Credo che nell’indifferenza e nell’ostilità incontrata dal Santo possiamo riconoscere situazioni in cui noi preti e vescovi, ma anche voi fedeli laici ci troviamo nella nostra società. Quante volte con sofferenza ci scontriamo con l’irrilevanza del Vangelo per gli uomini e donne con cui abbiamo a che fare? Spesso siamo presi dallo sconforto e ci lasciamo andare alla tristezza e alla nostalgia di un passato dove pensiamo ci fosse maggiore disponibilità. L’esempio del Santo ci invita a non perderci d’animo ma ad insistere nel cercare chi attende di sentire la buona notizia di Gesù. I pesci di cui parla la vita di Sant’Antonio rappresentano quelle persone che noi pensiamo lontane ed estranee da Cristo e dal suo Vangelo: penso a persone che vivono ai margini, che hanno una vita segnata da comportamenti moralmente discutibili, a stranieri appartenenti ad altre religioni. Sono loro i pesci a cui dobbiamo avere il coraggio di rivolgerci: proprio per la loro situazione di marginalità e di precarietà possono apprezzare la novità del Vangelo. Non sono forse loro i nuovi cristiani e cristiane che possono rinnovare la nostra chiesa stanca e sfiduciata?

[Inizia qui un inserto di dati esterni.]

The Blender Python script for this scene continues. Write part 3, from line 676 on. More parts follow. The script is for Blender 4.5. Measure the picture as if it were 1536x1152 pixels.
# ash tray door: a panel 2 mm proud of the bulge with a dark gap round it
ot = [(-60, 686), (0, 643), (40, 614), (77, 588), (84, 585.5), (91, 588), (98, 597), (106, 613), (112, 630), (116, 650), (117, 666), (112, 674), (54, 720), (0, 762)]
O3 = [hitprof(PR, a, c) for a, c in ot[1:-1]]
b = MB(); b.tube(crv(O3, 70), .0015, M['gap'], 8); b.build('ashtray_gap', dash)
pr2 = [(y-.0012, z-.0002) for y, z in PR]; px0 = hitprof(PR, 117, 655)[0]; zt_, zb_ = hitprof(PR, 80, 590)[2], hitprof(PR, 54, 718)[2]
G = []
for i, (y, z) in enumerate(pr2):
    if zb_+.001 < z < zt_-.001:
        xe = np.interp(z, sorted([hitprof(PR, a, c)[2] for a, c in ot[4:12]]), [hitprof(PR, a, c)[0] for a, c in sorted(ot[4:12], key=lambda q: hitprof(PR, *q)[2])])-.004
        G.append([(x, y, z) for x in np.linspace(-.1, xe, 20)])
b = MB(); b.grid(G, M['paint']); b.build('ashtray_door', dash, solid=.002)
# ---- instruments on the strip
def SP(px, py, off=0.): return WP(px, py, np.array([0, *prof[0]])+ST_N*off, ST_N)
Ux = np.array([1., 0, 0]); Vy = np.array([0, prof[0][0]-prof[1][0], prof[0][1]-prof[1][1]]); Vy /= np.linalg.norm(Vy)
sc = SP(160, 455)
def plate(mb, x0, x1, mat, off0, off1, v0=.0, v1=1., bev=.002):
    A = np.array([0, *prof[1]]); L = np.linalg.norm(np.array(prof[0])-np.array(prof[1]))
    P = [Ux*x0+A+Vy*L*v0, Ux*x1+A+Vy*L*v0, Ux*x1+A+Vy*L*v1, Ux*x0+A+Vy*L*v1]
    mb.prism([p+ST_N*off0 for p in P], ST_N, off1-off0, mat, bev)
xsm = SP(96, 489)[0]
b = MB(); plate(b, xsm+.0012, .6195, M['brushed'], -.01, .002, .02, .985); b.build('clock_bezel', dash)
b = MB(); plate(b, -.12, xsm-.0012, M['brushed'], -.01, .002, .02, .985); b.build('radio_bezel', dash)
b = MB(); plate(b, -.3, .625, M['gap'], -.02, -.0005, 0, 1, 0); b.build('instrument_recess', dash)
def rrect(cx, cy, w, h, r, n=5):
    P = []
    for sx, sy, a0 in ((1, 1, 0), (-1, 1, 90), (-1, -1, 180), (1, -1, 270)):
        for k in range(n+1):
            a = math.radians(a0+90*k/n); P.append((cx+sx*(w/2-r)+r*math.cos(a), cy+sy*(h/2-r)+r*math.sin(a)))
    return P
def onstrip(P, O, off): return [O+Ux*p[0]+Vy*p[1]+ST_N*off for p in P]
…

Qualche giorno fa ho fatto un incontro che mi ha colpito molto. Ho avuto modo di conoscere un giovane uomo, di origini musulmane, che ha chiesto di diventare cristiano. Gli ho domandato di raccontarmi come era nato in lui questo desiderio. Mi ha detto che durante il viaggio per venire in Italia, in Libia, aveva incontrato due egiziani, i quali avevano avuto con lui un comportamento completamente diverso da tutti gli altri compagni di avventura. Erano due cristiani. Hanno cominciato di parlargli di Gesù e lui si è incuriosito. Mano a mano che leggeva i messaggi che gli mandavano sul cellulare ha cominciato ad appassionarsi al Vangelo finché arrivato in Italia non ha sentito il desiderio di diventare anche lui cristiano.

La situazione che stiamo vivendo come comunità ecclesiale (penso alla scristianizzazione della nostra popolazione, l’assenza delle generazioni più giovani dalla pratica religiosa, l’affermarsi di una forma «pagana» di vita) potrebbe ingenerare in noi l’idea che non ci sono chance per il cristianesimo e che noi siamo gli ultimi cristiani. Possiamo però porci da un altro punto di vita: potremmo essere i primi di una nuova generazione cristiana. Questo dipende da noi, dipende da come sapremo far risuonare il Vangelo nei cuori dei nostri fratelli e sorelle, accompagnando le nostre parole da gesti di accoglienza, di ascolto, di aiuto gratuito. A Sant’Antonio chiediamo questa sera la grazia di poter sperimentare la gioia del Vangelo vissuto e testimoniato. Il Santo ottenga per noi e per la nostra Chiesa il dono di una nuova evangelizzazione.